Wind energy competes with coal-fired electrical generation, and Kiernan said the statistics show wind is “clearly out-competing” coal, mainly because of the huge cost for construction of new coal plants that produce less air pollution than the old plants.

Some new generating plants are being built to burn natural gas, a cleaner-burning fossil fuel that is very abundant now — and at historic low prices — throughout the U.S. and Canada, due to more efficient extraction enabled by fracking technology.

“Wind does work well with natural gas because the wind blows often but not always,” said Kiernan, and plants burning natural gas can more easily be “turned on and off,” compared to coal plants.

Kiernan said the U.S. now is second in the world in wind energy production, ahead of the European nations that had the original lead but behind China. “China passed us in the last two years,” he said.

He said wind energy also poses a potential economic benefit to Michigan, which has the plant infrastructure and manufacturing expertise to make commercial wind turbine components. The wind energy industry is encouraged and supported by state and federal policies, noted Kiernan, and those policies “need to be extended and strengthened.”

Kiernan said it is critically important for Michigan voters to advocate for wind energy.

According to Dan Bishop, director of media relations at Consumers Energy, a utility company can qualify for a federal Production Tax Credit for a wind farm, depending on when it goes into commercial operation. Lake Winds qualified, and Cross Winds will seek qualification.

The Production Tax Credit expired at the end of 2013, but as this article was going to press, Congress was considering an extension.

One controversy that continues is placement of commercial wind turbines offshore. Wind farms have been proposed in Lake Michigan over the last few years, but the concept remains controversial, even as some onshore wind farm proposals have slowed down in the wake of waning federal supports and natural gas prices that dropped dramatically.

“Michigan’s economic and environmental well-being depends on developing clean, renewable sources of electricity,” said Ellen Satterlee, CEO of the Wege Foundation, which is bringing Kiernan to Aquinas. Satterlee said Kiernan “will help show us the pathway to a sustainable future.”

Before his position at AWEA, Kiernan was CEO of the National Parks Conservation Association for 15 years and served as the founding co-chair of the Healing Our Waters-Great Lakes Coalition founded by Peter Wege and funded by the Wege Foundation. Kiernan also spent three years at the Environmental Protection Agency during George H.W. Bush’s administration.

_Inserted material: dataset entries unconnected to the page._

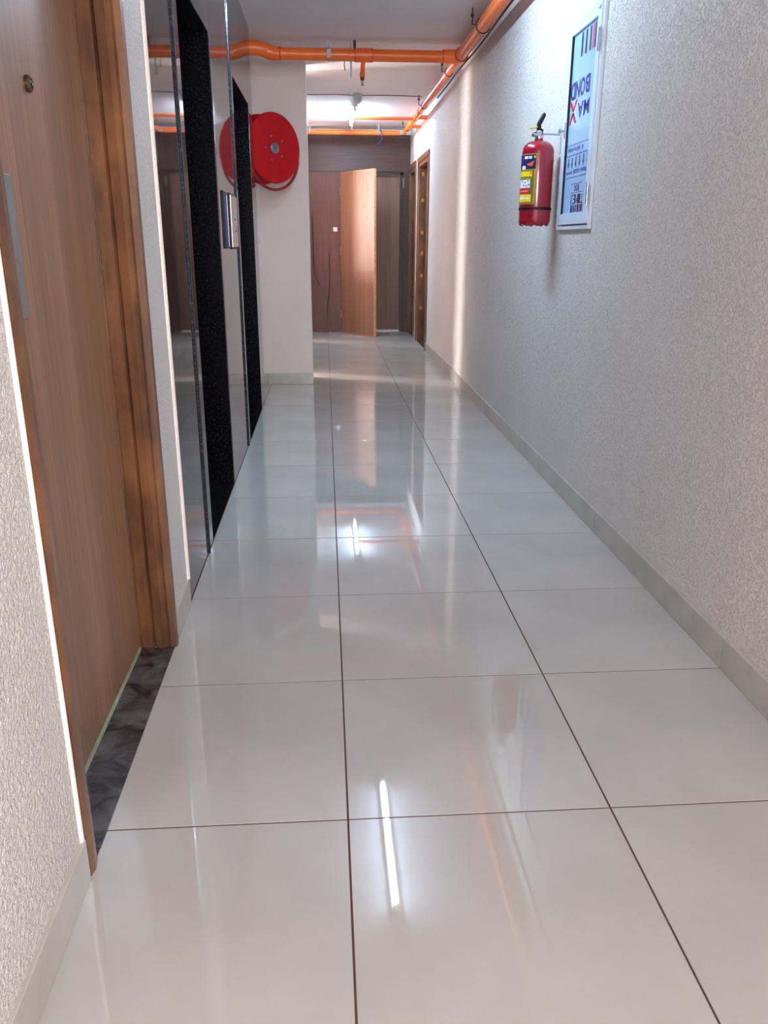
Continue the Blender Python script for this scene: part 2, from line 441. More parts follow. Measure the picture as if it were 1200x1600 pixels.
# ---- back wall, clad in brown wood laminate
BX0, BX1, BT = 0.222, 1.062, 2.125
wb = MB().box(PX1-0.01, BX0, YB+0.02, YB+0.3, 0, ZC).box(BX1, XR+0.2, YB+0.02, YB+0.3, 0, ZC).box(BX0, BX1, YB+0.02, YB+0.3, BT, ZC)
wb = struct(wb.build('wall_back', 'back_dark'), 'far end wall clad in brown wood laminate panels', 'wall')
MB().box(PX1-0.005, XR-0.001, YB, YB+0.02, BT+0.004, 2.588, 0.001).build('panel', 'back_dark', wb)
MB().box(PX1-0.005, BX0-0.003, YB, YB+0.02, 0.004, BT-0.001, 0.001).build('panel', 'back_panel', wb)
MB().box(BX1+0.003, XR-0.001, YB, YB+0.02, 0.004, BT-0.001, 0.001).build('panel', 'back_dark', wb)
MB().box(BX0-0.0035, BX0+0.0005, YB-0.002, YB+0.02, 0.004, BT, 0.0).build('edge_strip', 'light_wood_edge', wb)
for (a, b) in ((BX0, BX0+0.035), (BX1-0.035, BX1)):
    MB().box(a, b, YB+0.02, YB+0.16, 0, BT, 0.001).build('jamb', 'dark_leaf', wb)
MB().box(BX0, BX1, YB+0.02, YB+0.16, BT-0.03, BT, 0.001).build('jamb', 'dark_leaf', wb)

# inner closed door and outer open door
d = struct(empty('door_4', ((BX0+BX1)/2, YB+0.1, 0)), 'closed brown inner door behind the open leaf at the far end', 'door')
MB().box(BX0+0.037, BX1-0.037, YB+0.085, YB+0.125, 0.022, BT-0.033, 0.002).build('leaf', 'inner_leaf', d)
MB().box(BX0+0.037, BX1-0.037, YB+0.08, YB+0.12, 0.003, 0.019).build('door_seal_or_gap_light', 'white_plastic', d)  # white strip painted in for the light showing under the inner door
MB().box(BX1-0.003, BX1+0.012, YB-0.006, YB+0.001, 1.93, 2.06, 0.002).build('hinge', 'grey_metal', d)

d = struct(empty('door_5', (BX0, YB, 0)), 'open brown wooden door leaf swung into the corridor at the far end', 'door')
h0 = Vector((0.228, 10.225, 0)); h1 = Vector((0.650, 9.545, 0)); dr = (h1-h0); LEN = dr.length; ang = math.atan2(dr.y, dr.x)
mx = Matrix.Translation(h0) @ Matrix.Rotation(ang, 4, 'Z')
leaf = MB().box(0, LEN-0.006, -0.034, 0.0, 0.012, 2.108, 0.001).move(mx).build('leaf', 'open_leaf', d)
MB().box(LEN-0.006, LEN, -0.0345, 0.0005, 0.012, 2.112).move(mx).build('edge_band', 'light_wood_edge', leaf)
MB().box(0.0, LEN, -0.0345, 0.0005, 2.108, 2.113).move(mx).build('edge_band', 'light_wood_edge', leaf)
MB().box(0.0, LEN, -0.0345, 0.0005, 0.006, 0.012).move(mx).build('edge_band', 'light_wood_edge', leaf)
for z in (0.25, 1.1, 1.88):
    MB().tube([(h0.x-0.004, h0.y-0.012, z-0.05), (h0.x-0.004, h0.y-0.012, z+0.05)], 0.006, 10).box(h0.x-0.034, h0.x-0.006, YB-0.003, YB+0.0005, z-0.05, z+0.05).build('hinge', 'grey_metal', d, True)

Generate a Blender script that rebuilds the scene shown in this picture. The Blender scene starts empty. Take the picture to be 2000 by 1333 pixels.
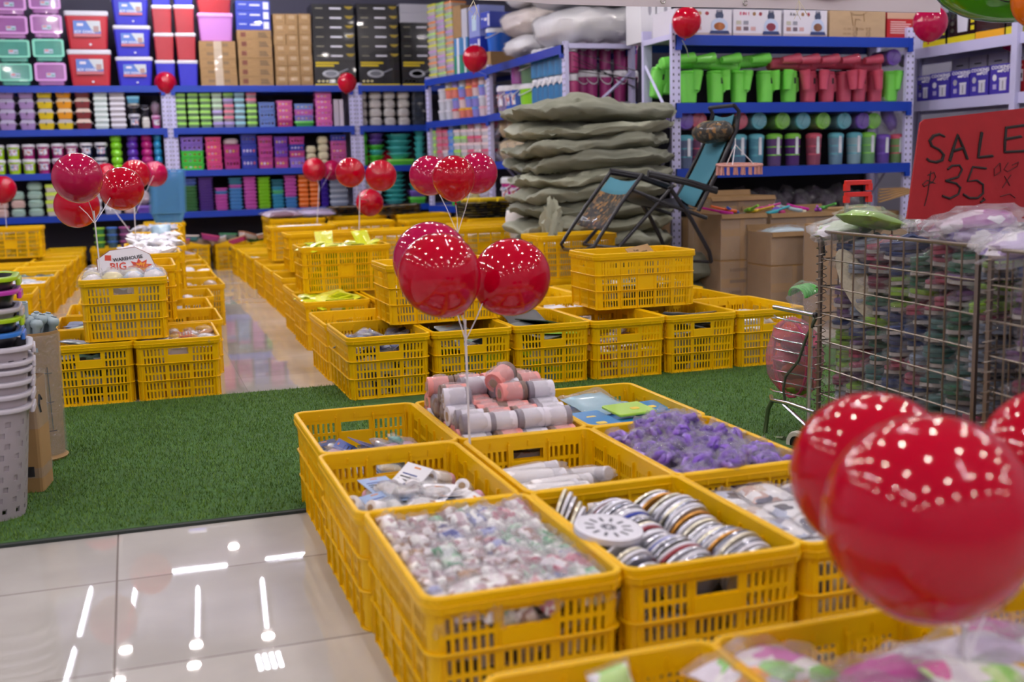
import bpy, math, random
from mathutils import Vector, Matrix, noise
R_ = random.Random(7)
sc = bpy.context.scene
col = sc.collection
PI = math.pi
# ------------------------------------------------------------------ camera
CAM = Vector((0.0, 0.0, 1.0667))
ROT = Matrix(((0.94815166, 0.07130424, -0.30971622),
              (-0.31684385, 0.1358204, -0.93870272),
              (-0.02486771, 0.98816422, 0.15137065)))
cd = bpy.data.cameras.new('camera')
cd.sensor_width = 36.0
cd.lens = 2222.0 * 36.0 / 2000.0
cd.clip_start = 0.05
cd.dof.use_dof = True
cd.dof.focus_distance = 4.5
cd.dof.aperture_fstop = 2.6
cam = bpy.data.objects.new('camera', cd)
col.objects.link(cam)
cam.matrix_world = Matrix.Translation(CAM) @ ROT.to_4x4()
sc.camera = cam
# ------------------------------------------------------------------ world, exposure
w = bpy.data.worlds.new('world'); sc.world = w
w.use_nodes = True
w.node_tree.nodes['Background'].inputs[0].default_value = (0.80, 0.80, 1.0, 1)
w.node_tree.nodes['Background'].inputs[1].default_value = 0.35
sc.view_settings.view_transform = 'Standard'
sc.view_settings.look = 'None'
sc.view_settings.gamma = 1.0
sc.view_settings.use_curve_mapping = False
sc.view_settings.exposure = 0.10
cy = sc.cycles
cy.max_bounces = 7; cy.diffuse_bounces = 3; cy.glossy_bounces = 3
cy.transmission_bounces = 5; cy.transparent_max_bounces = 14
cy.sample_clamp_indirect = 6.0
cy.caustics_reflective = False; cy.caustics_refractive = False
LAMP = 250.0      # brightness of the round ceiling lamps
TUBE = 80.0      # brightness of the tube lamps
CEIL = 3.4

def ray(px, py):
    return ROT @ Vector(((px - 1000.0) / 2222.0, -(py - 666.5) / 2222.0, -1.0))
def onz(px, py, z):          # where the sight line through a spot of the photo meets the height z
    r = ray(px, py); return CAM + r * ((z - CAM.z) / r.z)
def ony(px, py, y):
    r = ray(px, py); return CAM + r * (y / r.y)
def onplane(px, py, p, n):
    r = ray(px, py); return CAM + r * ((Vector(p) - CAM).dot(n) / r.dot(n))

# ------------------------------------------------------------------ materials
def lin(h):
    if not isinstance(h, str): return h
    h = h.lstrip('#'); o = []
    for i in (0, 2, 4):
        c = int(h[i:i+2], 16) / 255.0
        o.append(c / 12.92 if c <= 0.04045 else ((c + 0.055) / 1.055) ** 2.4)
    return (o[0], o[1], o[2], 1.0)
_m = {}
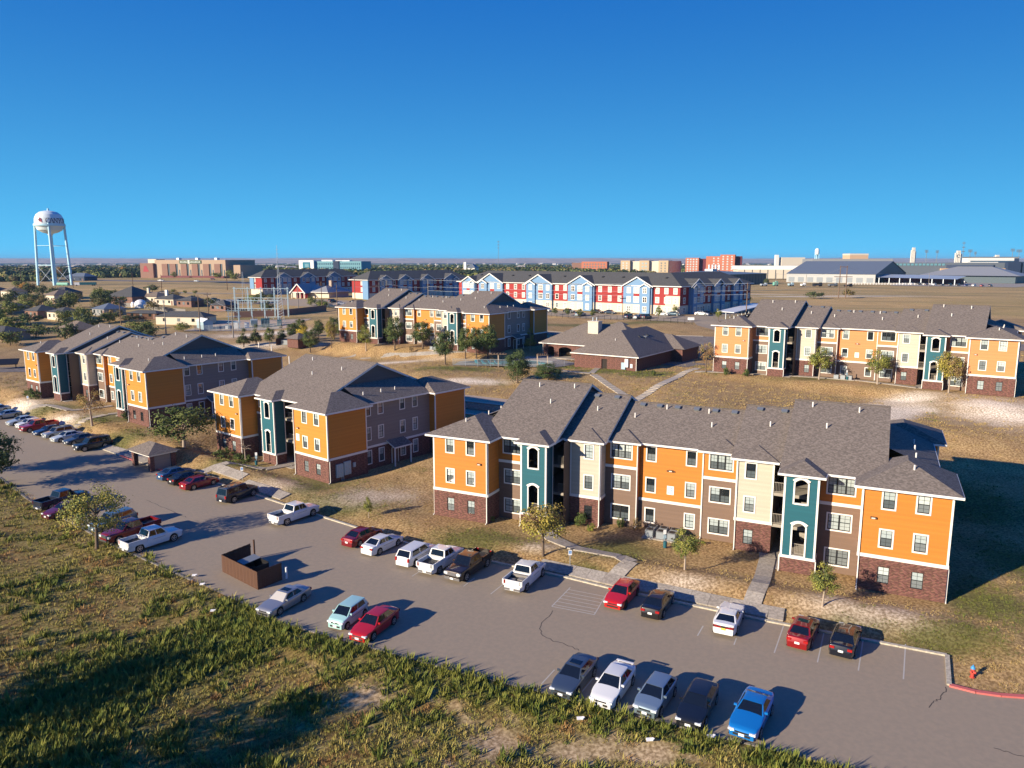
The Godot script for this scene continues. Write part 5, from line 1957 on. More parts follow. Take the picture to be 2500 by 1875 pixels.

Wege, whose father was one of the founders of the company that became Steelcase, created the Wege Foundation in 1967 in Grand Rapids. Since then it has been focused on education, environment, arts and culture, health care and community service.

Previous speakers at the Wege Foundation series have included former U.S. EPA Administrator William K. Reilly, ocean explorer Dr. Sylvia Earle, and environmental attorney Robert F. Kennedy Jr.

Kiernan’s presentation at the Aquinas College Performing Arts Center is open to the public and there is no cost to attend.